The conclusion rests on a reinterpretation of Polanyi, The Great Transformation (1944) to negate Polanyi's belief that capitalism will engender a resistance to it which will modify its worst effects. Neoliberalism does not allow this because it ruthlessly "commodifies everything", including labour, rendering resistance through a Polanyian "counter-movement" impossible and with it any chance for the reform of capitalism, let alone its overthrow. Since neoliberal capitalism cannot rectify itself it succumbs to its own success.

But is neoliberal capitalism so all-conquering? Signs have already emerged that at least some of the 99% are seeing through the confidence trick.  The vote for Brexit and the election of Donald Trump, whatever their merits and demerits, show rebellion against the 1% as do the emergence of populist movements on the Right and the Left.
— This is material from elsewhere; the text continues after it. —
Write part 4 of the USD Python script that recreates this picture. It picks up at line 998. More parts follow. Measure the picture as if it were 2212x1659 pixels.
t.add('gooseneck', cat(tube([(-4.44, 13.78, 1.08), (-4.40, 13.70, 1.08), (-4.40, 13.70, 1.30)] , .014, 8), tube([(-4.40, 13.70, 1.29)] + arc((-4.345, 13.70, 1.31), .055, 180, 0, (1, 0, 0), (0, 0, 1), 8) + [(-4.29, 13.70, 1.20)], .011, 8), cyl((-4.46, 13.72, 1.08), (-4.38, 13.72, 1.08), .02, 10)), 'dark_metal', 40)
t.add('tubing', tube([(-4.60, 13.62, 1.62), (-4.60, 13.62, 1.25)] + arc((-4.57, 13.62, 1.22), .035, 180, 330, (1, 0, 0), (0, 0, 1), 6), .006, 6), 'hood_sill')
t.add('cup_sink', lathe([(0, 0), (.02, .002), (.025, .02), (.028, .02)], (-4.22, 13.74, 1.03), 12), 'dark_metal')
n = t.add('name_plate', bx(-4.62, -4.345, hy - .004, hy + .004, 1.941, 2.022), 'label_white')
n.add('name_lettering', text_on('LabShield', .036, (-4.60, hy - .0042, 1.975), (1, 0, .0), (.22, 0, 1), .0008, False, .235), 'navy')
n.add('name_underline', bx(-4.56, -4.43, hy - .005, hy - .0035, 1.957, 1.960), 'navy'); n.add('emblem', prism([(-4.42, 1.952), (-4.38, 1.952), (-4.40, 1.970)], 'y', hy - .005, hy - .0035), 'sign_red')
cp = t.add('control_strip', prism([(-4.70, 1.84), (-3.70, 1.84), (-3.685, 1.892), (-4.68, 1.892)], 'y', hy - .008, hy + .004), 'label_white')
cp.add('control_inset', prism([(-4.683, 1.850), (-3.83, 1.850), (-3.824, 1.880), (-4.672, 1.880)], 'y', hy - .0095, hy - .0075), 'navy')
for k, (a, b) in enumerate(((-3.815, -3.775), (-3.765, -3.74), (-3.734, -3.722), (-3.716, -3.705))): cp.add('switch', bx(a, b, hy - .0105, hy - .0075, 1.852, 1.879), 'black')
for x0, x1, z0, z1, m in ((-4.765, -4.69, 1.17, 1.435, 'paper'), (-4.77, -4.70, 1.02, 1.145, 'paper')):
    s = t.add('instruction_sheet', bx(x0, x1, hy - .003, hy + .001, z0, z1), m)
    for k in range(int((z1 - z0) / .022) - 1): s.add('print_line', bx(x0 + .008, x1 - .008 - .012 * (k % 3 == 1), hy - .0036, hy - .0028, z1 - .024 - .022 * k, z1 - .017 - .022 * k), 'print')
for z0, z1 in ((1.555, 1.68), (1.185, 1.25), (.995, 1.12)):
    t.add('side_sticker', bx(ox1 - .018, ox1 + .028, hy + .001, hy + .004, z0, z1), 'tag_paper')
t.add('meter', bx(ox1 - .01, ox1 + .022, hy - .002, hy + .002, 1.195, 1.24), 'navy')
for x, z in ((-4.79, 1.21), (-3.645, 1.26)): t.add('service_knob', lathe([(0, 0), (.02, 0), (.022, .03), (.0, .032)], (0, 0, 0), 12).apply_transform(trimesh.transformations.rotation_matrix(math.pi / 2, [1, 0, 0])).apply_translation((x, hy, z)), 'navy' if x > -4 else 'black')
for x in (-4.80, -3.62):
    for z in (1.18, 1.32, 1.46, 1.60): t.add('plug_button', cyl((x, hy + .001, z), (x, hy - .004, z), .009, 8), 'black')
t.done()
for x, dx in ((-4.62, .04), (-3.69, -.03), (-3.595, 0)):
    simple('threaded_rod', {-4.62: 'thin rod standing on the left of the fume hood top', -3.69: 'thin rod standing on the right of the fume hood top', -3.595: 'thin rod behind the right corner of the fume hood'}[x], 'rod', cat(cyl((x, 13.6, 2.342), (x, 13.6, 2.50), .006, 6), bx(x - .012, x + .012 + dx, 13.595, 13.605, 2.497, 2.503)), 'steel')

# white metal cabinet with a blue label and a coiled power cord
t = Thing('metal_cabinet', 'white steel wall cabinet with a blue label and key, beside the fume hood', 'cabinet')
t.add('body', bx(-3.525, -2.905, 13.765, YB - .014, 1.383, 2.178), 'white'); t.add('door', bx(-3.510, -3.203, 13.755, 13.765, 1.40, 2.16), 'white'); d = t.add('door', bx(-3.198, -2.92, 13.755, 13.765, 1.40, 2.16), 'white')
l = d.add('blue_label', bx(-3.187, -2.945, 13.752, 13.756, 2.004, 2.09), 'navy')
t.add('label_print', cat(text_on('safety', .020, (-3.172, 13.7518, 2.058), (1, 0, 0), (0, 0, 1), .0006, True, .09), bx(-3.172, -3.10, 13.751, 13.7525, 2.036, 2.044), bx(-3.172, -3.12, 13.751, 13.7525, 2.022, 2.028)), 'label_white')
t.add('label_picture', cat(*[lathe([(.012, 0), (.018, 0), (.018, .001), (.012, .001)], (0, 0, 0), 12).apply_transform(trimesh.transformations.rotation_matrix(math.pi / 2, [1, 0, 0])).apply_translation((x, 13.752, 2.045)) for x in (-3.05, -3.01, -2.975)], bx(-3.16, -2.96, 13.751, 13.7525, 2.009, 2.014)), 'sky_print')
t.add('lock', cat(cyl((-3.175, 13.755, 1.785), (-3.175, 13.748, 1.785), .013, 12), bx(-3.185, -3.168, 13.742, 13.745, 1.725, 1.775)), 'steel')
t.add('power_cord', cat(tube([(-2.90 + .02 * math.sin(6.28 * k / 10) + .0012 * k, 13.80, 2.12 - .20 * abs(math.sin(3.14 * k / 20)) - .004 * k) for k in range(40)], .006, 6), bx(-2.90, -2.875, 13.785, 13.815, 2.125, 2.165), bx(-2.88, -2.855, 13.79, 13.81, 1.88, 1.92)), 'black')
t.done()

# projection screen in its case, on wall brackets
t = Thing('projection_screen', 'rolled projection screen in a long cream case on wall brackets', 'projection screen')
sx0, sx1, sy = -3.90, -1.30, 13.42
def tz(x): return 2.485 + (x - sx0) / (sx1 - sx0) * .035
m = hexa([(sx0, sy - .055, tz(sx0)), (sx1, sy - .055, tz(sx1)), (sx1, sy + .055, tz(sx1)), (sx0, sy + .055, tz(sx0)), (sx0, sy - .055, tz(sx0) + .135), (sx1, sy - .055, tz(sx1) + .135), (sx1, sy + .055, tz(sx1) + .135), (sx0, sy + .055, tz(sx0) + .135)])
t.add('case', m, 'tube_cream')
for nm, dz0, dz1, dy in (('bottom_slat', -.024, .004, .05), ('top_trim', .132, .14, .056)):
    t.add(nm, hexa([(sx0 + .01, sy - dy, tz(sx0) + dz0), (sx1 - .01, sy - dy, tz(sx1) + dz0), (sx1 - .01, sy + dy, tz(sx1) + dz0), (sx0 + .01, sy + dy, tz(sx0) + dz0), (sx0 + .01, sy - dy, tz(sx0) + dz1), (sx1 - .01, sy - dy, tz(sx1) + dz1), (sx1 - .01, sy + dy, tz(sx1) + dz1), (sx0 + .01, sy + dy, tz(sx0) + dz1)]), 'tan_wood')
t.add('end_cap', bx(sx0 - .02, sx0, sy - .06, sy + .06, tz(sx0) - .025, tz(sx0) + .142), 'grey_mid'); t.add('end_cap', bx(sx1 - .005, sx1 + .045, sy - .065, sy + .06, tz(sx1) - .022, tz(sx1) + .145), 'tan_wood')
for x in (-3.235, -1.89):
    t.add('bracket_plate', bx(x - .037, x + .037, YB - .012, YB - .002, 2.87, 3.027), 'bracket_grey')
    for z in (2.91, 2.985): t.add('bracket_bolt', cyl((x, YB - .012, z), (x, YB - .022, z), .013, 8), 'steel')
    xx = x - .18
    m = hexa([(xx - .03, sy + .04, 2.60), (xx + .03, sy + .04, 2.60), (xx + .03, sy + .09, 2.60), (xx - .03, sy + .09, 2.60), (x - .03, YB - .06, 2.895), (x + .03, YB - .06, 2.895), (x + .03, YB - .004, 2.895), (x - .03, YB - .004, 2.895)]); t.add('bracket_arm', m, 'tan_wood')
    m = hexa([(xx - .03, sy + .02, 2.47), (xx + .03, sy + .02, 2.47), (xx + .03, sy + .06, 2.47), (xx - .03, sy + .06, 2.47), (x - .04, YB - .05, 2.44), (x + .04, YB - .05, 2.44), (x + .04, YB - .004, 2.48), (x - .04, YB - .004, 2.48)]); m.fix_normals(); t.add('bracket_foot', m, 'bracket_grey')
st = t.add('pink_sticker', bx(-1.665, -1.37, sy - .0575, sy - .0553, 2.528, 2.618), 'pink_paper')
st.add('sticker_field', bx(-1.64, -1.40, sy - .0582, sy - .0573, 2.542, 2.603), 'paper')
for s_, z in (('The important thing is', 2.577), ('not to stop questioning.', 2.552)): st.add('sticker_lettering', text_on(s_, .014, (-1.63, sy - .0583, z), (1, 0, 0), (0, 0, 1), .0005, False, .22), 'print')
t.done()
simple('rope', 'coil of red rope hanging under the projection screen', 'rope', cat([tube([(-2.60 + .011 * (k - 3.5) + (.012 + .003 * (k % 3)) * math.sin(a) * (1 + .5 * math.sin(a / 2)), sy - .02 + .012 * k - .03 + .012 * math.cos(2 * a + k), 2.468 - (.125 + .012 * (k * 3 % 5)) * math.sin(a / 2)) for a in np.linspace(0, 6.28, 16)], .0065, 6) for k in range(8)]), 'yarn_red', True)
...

Admittedly this is as yet amorphous but it is not insignificant, even if Streeck believes that a successful resistance to neoliberalism through the restoration of democracy (as opposed to the current ruling oligarchies) and th"de-globalizing of capitalis" (both simple and difficult) will lead not to the end of capitalism but its "re-embedding" (p. 199). The "counter-movement" may yet come to life and force change with who knows what consequences, the creation of a new paradigm reinventing capitalism or better still its welcome demise.

What final assessment can be made of Streeck's original and insightful analysis? There are two major criticisms.

Streeck presents an invaluable study of the capitalist mode of production in its present form in the advanced capitalist countries, the core Organisation for Economic Co-operation and Development (OECD) countries. He does so through a discussion focused almost exclusively on the social relations of production. The technical forces of production are largely overlooked except for occasional references to technological displacement impacting the working class and increasingly the middle class through electronicization and robotization, leading to mass under/unemployment or employment which is precarious at best and immiserating at worst.

Such technical developments need to be more central to any fully worked-out Marxist or Marxist informed analysis, particularly since they are crucial to how the capitalist mode of production is transformed or ended.

Second, while Streeck has shown how all parts of the capitalist system are related to the whole he has not examined the whole but only a part of the whole, the OECD. One looks in vain for discussions of China, or Russia, or the so-called emergent capitalist or developing countries. To be fair, this is beyond any one person to attempt in any one book but it is essential to a full understanding of how the capitalist mode of production operates in the current world. Streeck's approach is an advance on even the best informed critical studies examining just one aspect of the current capitalist system, such as inequality or austerity, since he does relate the parts to the whole, but the whole is now global and the widest vision is needed to understand it.

Streeck makes a very good start but there is still a long way to go to see the full picture.